Howard Gadlin

Ombudsman, Center for Cooperative Resolution, National Institutes of Health

Interviewed by Julian Portilla, 2003

This rough transcript provides a text alternative to audio. We apologize for occasional errors and unintelligible sections (which are marked with ???).

Q: In your work as an ombudsman, is it difficult to not be seen as an agent of the institute for which you work?

A: Yeah, you know lots of people ask that, and it's a really good question. In my experience, now there might be some degree of self-deception because it is to my advantage to think that is not a difficulty. In my experience, it is less than a difficulty than I thought it would be when I was first in this kind of position. I think its because when you have Once you have been around for a while, you can establish some degree of personal credibility that matches the credibility of the role.

In previous jobs I had I was the The position of the ombudsman had already been established. I was fortunate in that the people who had preceded me had fairly good reputations of not being tools of management. That helped. Here, there was no prior history of an office. I had to establish it. We had the theory of it but we had to flesh it out. It takes some time to do that. I think there is a natural skepticism at first, and it is healthy. You tell people that you are going to keep things confidential. You have to really prove that. You have to be really careful that you don't ever violate that because you could screw up the offices reputation and you won't get it back. I think there are some people who will distrust any office of any sort, no matter how well defined it is. No matter what kind of protections for independence it has, it is a part of that agency.

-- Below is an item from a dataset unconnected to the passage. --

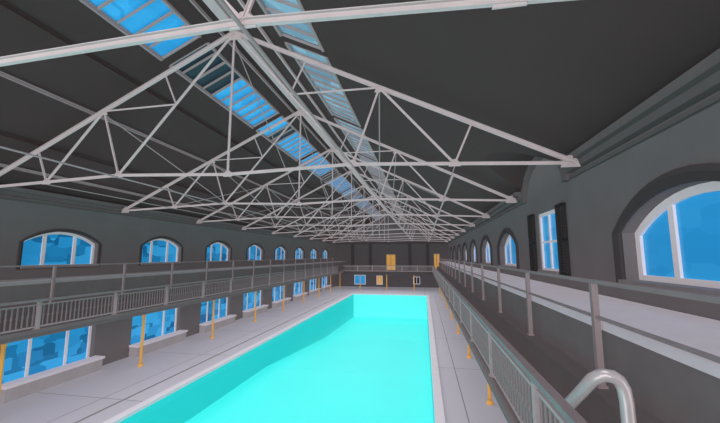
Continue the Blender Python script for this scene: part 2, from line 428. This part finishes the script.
# ---------- floor with pool hole
PX0,PX1,PY0,PY1=-1.84,.043,YN+.3,9.2
mb=MB()
def fl(x0,y0,x1,y1,zt=-1): mb.box(P(x0,y0,zt-.04),P(x1,y1,zt))
fl(XL,YN,PX0-.03,YF); fl(PX1+.03,YN,XR,YF); fl(PX0-.03,PY1+.03,PX1+.03,YF); fl(PX0-.03,YN,PX1+.03,PY0-.03)
obj('floor',mb,M_deck,kind='structure')
mb=MB(); ct=-.98; cw=.06
o_=[(PX0-cw,PY0-cw),(PX1+cw,PY0-cw),(PX1+cw,PY1+cw),(PX0-cw,PY1+cw)]; i_=[(PX0,PY0),(PX1,PY0),(PX1,PY1),(PX0,PY1)]
mb.add([P(x,y,ct) for x,y in o_]+[P(x,y,ct) for x,y in i_]+[P(x,y,-1.0) for x,y in o_]+[P(x,y,-1.0) for x,y in i_],
  [f for i in range(4) for f in ((i,(i+1)%4,4+(i+1)%4,4+i),(i,(i+1)%4,8+(i+1)%4,8+i),(4+i,4+(i+1)%4,12+(i+1)%4,12+i),(8+i,8+(i+1)%4,12+(i+1)%4,12+i))])
obj('pool_coping',mb,M_edge,label='pale stone coping rim around the swimming pool',cat='pool edge')
for x0,x1 in ((PX0-.262,PX0-.245),(PX0-.085,PX0-.066),(PX1+.2,PX1+.206)):
    mb=MB(); mb.box(P(x0,PY0,-1.0),P(x1,PY1+.1,-.998)); obj('drain_channel',mb,M_cope,label='narrow drain channel grating in the pool deck',cat='drain')
mb=MB()
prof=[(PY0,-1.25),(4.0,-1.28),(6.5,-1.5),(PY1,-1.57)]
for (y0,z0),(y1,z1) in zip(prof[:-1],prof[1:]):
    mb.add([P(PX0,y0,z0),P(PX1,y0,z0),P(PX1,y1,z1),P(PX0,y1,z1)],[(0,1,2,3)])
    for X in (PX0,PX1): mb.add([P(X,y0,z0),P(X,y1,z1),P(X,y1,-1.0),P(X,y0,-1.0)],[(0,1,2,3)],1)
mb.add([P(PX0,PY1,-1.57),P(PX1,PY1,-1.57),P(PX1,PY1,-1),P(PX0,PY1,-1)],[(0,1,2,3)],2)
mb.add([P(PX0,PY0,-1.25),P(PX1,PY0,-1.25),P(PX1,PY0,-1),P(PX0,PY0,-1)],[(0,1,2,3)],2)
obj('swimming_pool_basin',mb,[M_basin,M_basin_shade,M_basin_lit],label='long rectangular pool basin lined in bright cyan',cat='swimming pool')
mb=MB(); mb.add([P(PX0,PY0,-1.015),P(PX1,PY0,-1.015),P(PX1,PY1,-1.015),P(PX0,PY1,-1.015)],[(0,1,2,3)])
obj('pool_water',mb,M_water,label='still clear cyan water filling the pool',cat='water',kind='stuff')
# ---------- galleries
GY1=10.4; GE=.24
def mir(x): return 2*C-x
for side in (1,-1):
    mb=MB(); f=(lambda x:x) if side==1 else mir
    y1=YF-.004; xw=.766
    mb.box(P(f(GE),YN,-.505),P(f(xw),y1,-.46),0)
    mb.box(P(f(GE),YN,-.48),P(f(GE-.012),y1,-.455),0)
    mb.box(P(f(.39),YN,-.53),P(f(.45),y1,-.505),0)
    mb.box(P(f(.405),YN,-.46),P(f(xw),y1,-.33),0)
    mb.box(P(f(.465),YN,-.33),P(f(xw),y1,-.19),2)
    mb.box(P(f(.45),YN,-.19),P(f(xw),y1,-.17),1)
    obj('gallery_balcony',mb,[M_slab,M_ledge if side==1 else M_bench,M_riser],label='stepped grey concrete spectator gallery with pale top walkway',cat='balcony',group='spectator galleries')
mb=MB(); mb.box(P(mir(GE),GY1,-.55),P(GE,YF-.004,-.46)); mb.box(P(mir(GE),GY1-.015,-.48),P(GE,GY1,-.455))
obj('gallery_balcony',mb,M_sur,label='concrete gallery crossing the end wall, shade painted into its tone',cat='balcony',group='spectator galleries')  # dark material paints shade onto the end gallery
# columns
colm=MB(); hcol=.469*H
colm.lathe([(.075,.10),(.065,.3),(.06,hcol-.25),(.06,hcol-.16)])
E=empty('iron_column',P(mir(.42),1.83,-1),'slender ochre-painted iron column supporting the gallery','column','ochre columns under the galleries')
obj('column_shaft',colm,M_orange,parent=E,smooth=True)
b=MB(); b.lathe([(.13,0),(.13,.05),(.09,.08),(.08,.12)]); obj('column_base',b,M_orange,parent=E)
b=MB(); b.lathe([(.06,hcol-.18),(.08,hcol-.16),(.065,hcol-.13),(.10,hcol-.05),(.12,hcol-.04),(.12,hcol)]); obj('column_capital',b,M_orange,parent=E)
for k in range(1,9): copy_thing(E,P(mir(.42),1.83+1.115*k,-1))
for k in range(-2,8): copy_thing(E,P(.42,2.65+1.11*k,-1))
for x in (-1.9,-1.1,-.3): copy_thing(E,P(x,GY1+.1,-1),(1,1,.45/.469))
# balustrades
def balustrade(loc,L,detail,rotz=0,nb=None,m1=None,m2=None):
    m1=m1 or M_rail; m2=m2 or M_bal
    nb=nb or int(L/.155)
    e=empty('balustrade',loc,'grey metal balustrade with close upright bars along the gallery edge','railing','balustrade sections along the galleries')
    e.rotation_euler=(0,0,rotz); h=.18*H
    top=MB(); top.bar((0,0,h),(0,L,h),.11,.07,(1,0,0)); obj('top_rail',top,m1,parent=e)
    for zz in (.10,h-.14):
        bt=MB(); bt.bar((0,0,zz),(0,L,zz),.05,.045,(1,0,0)); obj('lower_rail',bt,m1,parent=e)
    for y in (0,L/2):
        p=MB(); p.box((-.05,y-.05,0),(.05,y+.05,h)); p.box((-.075,y-.075,0),(.075,y+.075,.03)); obj('post',p,m1,parent=e)
    if detail:
        me=MB(); me.lathe([(.024,.10),(.024,.40),(.038,.43),(.038,.47),(.024,.5),(.024,h-.14)],10); me=me.mesh('baluster',[m2])
        for i in range(1,nb):
            o=bpy.data.objects.new('baluster',me); o.location=(0,i*L/nb,0); link(o); o.parent=e
    else:
        m=MB()
        for i in range(1,nb): m.box((-.022,i*L/nb-.022,.10),(.022,i*L/nb+.022,h-.14))
        obj('balusters',m,m2,parent=e,kind='stuff')
    return e
SP=1.13
for side,x in ((1,GE+.01),(-1,mir(GE+.01))):
    y0=.35 if side==1 else .75
    k=0
    while y0+SP*(k+1)<=GY1+.2:
        balustrade(P(x,y0+SP*k,-.46),SP*H,k<(3 if side==1 else 4)); k+=1
LL=(GE-mir(GE))*H/3
for k in range(3):
    balustrade(P(GE,GY1+.01,-.46)-Vector((k*LL,0,0)),LL,False,math.pi/2)
# upper guard rails
GS=.60; GX=.435
def guard(loc,L):
    e=empty('guard_rail',loc,'grey steel guard rail with square posts on the upper gallery tier','railing','guard rails on the upper gallery tiers')
    top=.264*H
    m=MB(); m.bar((0,0,top),(0,L,top),.07,.05,(1,0,0)); obj('top_rail',m,M_rail,parent=e)
    m=MB(); m.bar((0,0,top*.66),(0,L,top*.66),.04,.04,(1,0,0)); obj('mid_rail',m,M_rail,parent=e)
    m=MB(); m.box((-.04,-.04,0),(.04,.04,top)); m.box((-.06,-.06,0),(.06,.06,.03)); obj('post',m,M_rail,parent=e)
    return e
g=guard(P(GX,1.03,-.33),GS*H)
for k in range(-2,15): 
    if k!=0: copy_thing(g,P(GX,1.03+GS*k,-.33))
for k in range(0,16): copy_thing(g,P(mir(GX),.9+GS*k,-.33))
# stair handrail: slopes down along the gallery, then bends into a vertical leg
A0=P(.296,1.04,-.46)
e=empty('stair_handrail',A0,'polished grey tubular handrail sloping down gallery steps','handrail')
T0=P(.330,.815,-.246)
pts=[P(.296,1.04,-.46),P(.297,1.035,-.448)]
d0=P(.300,1.02,-.430)
pts+=[d0+(T0-d0)*(i/6) for i in range(7)]
pts+=[P(.338,.808,-.238),P(.347,.803,-.234),P(.360,.80,-.235),P(.370,.80,-.242),P(.377,.80,-.256),P(.380,.80,-.28),P(.381,.80,-.36),P(.381,.80,-.46)]
pts=[p-e.location for p in pts]
M_tube=mat('polished_grey_tube',(190,183,185),.3,.03,3,0,.3)
m=MB(); m.tube(pts,.066,16); obj('handrail_tube',m,M_tube,parent=e,smooth=True)
for p in (pts[0],pts[-1]):
    m=MB(); m.lathe([(.10,p.z),(.10,p.z+.02),(.075,p.z+.035)],14,c=(p.x,p.y)); obj('base_flange',m,M_rail,parent=e)
# benches
bm_=MB(); L=.76*H
bm_.box((.01,-L/2,.50),(.55,L/2,.60))
be=empty('wall_bench',P(XL,2.43,-1),'long pale concrete bench against the wall under a window','bench','concrete benches under the windows')
obj('seat_slab',bm_,M_ledge,parent=be)
b=MB()
b.box((.01,-L/2+.04,0),(.47,L/2-.04,.50)); obj('bench_base',b,M_bench,parent=be)
for k in range(1,8): copy_thing(be,P(XL,2.43+1.125*k,-1))
# ---------- lights
def fill_sun(d,e,c=(1,1,1),shadow=False):  # unseen shadowless fills added to brighten the enclosed hall
    l=bpy.data.lights.new('fill_sun','SUN'); l.energy=e; l.color=c; l.angle=.5
    if not shadow:
        try: l.use_shadow=False
        except Exception: pass
        try: l.cycles.cast_shadow=False
        except Exception: pass
    o=bpy.data.objects.new('fill_sun',l); o.rotation_euler=Vector(d).to_track_quat('-Z','Y').to_euler(); link(o)
fill_sun((.12,.1,-1),1.5,(1,.98,1))
fill_sun((.6,.5,.25),1.1,(1,.92,.93))
fill_sun((-.7,.6,.12),1.2,(1,.93,.94))
def area(name,loc,rot,sx,sy,e,c=(1,1,1)):
    l=bpy.data.lights.new(name,'AREA'); l.shape='RECTANGLE'; l.size=sx; l.size_y=sy; l.energy=e; l.color=c
    o=bpy.data.objects.new(name,l); o.location=loc; o.rotation_euler=rot; link(o)
area('hall_end_fill',(C*H,-8.2,7.5),(math.radians(90),0,0),14,6,900)  # unseen fill added behind the camera
yc=(YN+YF)/2*H; LY_=(YF-YN)*H-1
area('hall_up_fill',(C*H,yc,7.45),(math.pi,0,0),18,LY_,1900,(1,.90,.91))  # unseen upward fill added to brighten the roof
area('pool_down_fill',(C*H+.2,yc,3.75),(0,0,0),13.6,LY_,2700,(1,.98,1))  # unseen downward fill added to light pool and deck
w=bpy.data.worlds.new('World'); scene.world=w; w.use_nodes=True
w.node_tree.nodes['Background'].inputs['Color'].default_value=(1,.94,.93,1); w.node_tree.nodes['Background'].inputs['Strength'].default_value=.7
# ---------- camera
cd=bpy.data.cameras.new('camera'); cd.sensor_width=36; cd.lens=17.5; cd.clip_end=300
co=bpy.data.objects.new('camera',cd); co.location=(0,0,H); co.rotation_euler=(math.radians(90+7.25),0,math.radians(10.28)); link(co)
scene.camera=co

I think you can try to work with them but if they are really unable to trust the office then you try to find some other resource that can help them address their issue in a way that enlists their confidence. There is no reason to try to coerce people into using a resource they don't trust. You can try to ask them to give you an opportunity to work with you and they will see what happens. There is always going to be some number of people who are like that. Their distrust and/or sense of injury from the organization is so profound, or so thorough, or so much a part of the way they look at the world - any number of those kinds of things. That there is no meaningful way of addressing that.